Même si dans un geste d’apaisement, Prabowo Subianto a annulé l’indemnité pour les députés, c’est par la peur qu’il tente de reprendre le contrôle. Il a qualifié les manifestants de « traîtres » et de « terroristes », en donnant l’ordre à la police d’agir avec fermeté. Résultat : au moins dix personnes sont tuées, vingt sont toujours portées disparues, et au moins 3 000 manifestants ont été arrêtés.
« La goutte qui a fait déborder le vase »
« La mort du chauffeur de moto-taxi, un métier proche des Indonésiens ordinaires, est juste la goutte qui a fait déborder le vase. Les gens sont déçus et furieux depuis longtemps, estime Wyria Adiwena, directeur adjoint de l’ONG Amnesty International basé à Jakarta, l’inégalité augmente, des emplois décents sont rares, les impôts sont en hausse. Et la population n’est pas dupe, elle voit comment la police est utilisée pour réprimer la contestation. Au lieu de chercher le dialogue, le gouvernement répond par le gaz lacrymogène et des canons à eau ».

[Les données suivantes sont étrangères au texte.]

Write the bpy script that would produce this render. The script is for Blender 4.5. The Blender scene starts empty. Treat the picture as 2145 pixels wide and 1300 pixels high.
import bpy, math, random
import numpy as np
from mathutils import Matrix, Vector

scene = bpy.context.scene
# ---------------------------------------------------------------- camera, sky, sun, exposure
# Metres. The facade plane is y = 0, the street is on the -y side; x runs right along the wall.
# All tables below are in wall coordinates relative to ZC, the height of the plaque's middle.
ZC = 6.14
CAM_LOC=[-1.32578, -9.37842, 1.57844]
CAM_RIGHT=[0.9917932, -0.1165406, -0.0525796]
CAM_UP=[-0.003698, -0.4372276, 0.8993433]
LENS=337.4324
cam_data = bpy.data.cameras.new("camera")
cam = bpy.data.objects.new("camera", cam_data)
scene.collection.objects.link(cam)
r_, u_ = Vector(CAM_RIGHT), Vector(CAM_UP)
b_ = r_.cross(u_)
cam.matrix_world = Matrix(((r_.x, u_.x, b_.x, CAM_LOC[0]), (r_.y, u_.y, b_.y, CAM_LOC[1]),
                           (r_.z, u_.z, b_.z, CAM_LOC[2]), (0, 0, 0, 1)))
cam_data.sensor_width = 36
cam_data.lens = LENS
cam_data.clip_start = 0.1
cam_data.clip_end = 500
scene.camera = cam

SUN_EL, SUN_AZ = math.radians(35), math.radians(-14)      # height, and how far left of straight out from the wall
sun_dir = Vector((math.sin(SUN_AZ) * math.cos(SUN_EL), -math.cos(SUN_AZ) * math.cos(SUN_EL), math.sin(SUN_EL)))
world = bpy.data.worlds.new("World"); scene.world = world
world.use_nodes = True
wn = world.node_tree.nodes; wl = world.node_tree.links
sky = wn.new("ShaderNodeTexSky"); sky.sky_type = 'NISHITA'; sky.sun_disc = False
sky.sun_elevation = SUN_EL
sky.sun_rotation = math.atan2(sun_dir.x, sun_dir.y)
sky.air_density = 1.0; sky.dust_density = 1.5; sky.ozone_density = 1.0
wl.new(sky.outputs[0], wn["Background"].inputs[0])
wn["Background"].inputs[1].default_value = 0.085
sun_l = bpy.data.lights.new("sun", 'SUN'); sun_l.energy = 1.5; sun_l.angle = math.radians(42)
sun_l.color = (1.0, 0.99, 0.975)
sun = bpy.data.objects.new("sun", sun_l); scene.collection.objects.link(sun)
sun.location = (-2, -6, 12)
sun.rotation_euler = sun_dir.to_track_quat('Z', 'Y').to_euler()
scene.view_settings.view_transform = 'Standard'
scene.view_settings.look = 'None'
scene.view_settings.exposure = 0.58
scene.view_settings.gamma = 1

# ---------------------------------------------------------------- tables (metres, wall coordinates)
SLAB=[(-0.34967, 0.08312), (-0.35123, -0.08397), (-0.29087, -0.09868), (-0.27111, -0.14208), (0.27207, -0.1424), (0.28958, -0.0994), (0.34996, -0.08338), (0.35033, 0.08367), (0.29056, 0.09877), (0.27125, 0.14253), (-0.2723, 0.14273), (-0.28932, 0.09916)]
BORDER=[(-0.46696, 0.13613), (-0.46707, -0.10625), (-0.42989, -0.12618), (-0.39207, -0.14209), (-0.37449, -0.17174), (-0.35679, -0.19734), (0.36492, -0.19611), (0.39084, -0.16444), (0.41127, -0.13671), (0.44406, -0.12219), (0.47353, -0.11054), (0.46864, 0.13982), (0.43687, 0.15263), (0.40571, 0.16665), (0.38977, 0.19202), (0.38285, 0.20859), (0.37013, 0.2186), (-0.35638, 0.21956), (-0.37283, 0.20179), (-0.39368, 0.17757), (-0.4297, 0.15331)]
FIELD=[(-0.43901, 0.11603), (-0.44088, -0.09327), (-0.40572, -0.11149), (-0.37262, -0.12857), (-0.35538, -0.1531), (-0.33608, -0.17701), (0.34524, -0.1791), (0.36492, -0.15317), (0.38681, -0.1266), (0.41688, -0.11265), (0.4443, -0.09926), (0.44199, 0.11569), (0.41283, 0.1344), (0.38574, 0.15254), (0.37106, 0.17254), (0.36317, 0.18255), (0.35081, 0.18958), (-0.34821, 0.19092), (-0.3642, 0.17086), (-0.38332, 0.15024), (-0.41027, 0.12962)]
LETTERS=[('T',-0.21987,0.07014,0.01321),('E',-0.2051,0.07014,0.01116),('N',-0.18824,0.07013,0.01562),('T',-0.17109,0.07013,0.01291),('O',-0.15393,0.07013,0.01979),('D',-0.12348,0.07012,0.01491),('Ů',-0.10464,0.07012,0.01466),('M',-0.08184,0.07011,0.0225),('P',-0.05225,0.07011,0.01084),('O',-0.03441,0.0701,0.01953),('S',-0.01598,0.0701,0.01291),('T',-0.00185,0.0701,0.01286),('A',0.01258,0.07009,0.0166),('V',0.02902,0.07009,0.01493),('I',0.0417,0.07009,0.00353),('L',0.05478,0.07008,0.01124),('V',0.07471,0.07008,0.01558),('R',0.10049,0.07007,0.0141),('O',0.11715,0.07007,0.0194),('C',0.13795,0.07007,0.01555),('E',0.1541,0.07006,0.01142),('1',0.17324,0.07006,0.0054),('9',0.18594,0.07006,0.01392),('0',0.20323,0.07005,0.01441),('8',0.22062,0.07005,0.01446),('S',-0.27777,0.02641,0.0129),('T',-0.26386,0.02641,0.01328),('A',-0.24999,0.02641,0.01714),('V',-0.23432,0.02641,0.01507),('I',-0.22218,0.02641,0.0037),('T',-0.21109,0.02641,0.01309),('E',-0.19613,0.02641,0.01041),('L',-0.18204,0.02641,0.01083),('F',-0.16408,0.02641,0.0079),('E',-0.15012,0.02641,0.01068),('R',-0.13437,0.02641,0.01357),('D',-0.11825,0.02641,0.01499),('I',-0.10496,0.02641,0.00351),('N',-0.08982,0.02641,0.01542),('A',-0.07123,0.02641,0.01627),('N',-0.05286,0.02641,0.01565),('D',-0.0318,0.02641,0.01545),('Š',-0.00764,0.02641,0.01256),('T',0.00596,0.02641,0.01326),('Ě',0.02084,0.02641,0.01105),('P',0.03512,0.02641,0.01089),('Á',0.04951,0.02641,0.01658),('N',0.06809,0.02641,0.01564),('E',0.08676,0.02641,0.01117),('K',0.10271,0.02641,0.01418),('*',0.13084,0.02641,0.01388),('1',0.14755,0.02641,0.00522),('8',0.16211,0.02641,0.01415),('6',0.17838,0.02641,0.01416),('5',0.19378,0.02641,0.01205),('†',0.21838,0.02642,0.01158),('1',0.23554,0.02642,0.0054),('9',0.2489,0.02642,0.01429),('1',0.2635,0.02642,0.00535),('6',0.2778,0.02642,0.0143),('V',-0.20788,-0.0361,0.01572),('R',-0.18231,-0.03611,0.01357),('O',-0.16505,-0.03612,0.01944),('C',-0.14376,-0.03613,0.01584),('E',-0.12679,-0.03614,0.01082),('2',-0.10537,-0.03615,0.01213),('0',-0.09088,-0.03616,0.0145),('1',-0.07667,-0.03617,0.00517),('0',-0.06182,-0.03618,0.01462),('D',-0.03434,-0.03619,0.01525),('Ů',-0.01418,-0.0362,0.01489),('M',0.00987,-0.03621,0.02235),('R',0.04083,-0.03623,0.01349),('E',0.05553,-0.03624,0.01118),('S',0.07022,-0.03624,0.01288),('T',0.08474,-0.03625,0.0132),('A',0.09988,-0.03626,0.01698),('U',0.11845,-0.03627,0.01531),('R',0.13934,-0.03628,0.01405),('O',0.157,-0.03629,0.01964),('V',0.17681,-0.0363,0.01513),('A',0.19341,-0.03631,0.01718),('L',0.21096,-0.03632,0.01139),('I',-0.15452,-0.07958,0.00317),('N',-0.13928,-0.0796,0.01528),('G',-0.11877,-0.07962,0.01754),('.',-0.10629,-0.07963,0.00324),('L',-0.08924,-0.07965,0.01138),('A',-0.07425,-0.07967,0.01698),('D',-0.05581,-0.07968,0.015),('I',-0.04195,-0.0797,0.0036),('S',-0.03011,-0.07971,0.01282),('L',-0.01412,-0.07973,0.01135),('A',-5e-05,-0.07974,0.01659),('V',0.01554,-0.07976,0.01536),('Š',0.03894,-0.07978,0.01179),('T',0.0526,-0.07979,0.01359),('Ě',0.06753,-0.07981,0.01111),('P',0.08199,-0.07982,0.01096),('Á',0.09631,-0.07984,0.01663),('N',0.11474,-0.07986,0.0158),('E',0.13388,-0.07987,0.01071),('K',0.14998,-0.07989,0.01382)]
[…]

Malgré les heurts, après avoir annulé son voyage dans un premier temps, le président a tenu à aller à Pékin pour assister à la parade militaire mercredi, 3 septembre. Une façon de montrer à son grand investisseur, la Chine, que le calme est revenu et qu’il contrôle la situation. Mais le président Prabowo marche sur une corde raide. L’ex-général est déjà très critiqué pour avoir autorisé les militaires à occuper des postes civils, alors que le chômage est en hausse. Là, le président s’enfonce dans sa pire crise depuis son arrivée au pouvoir en octobre 2024.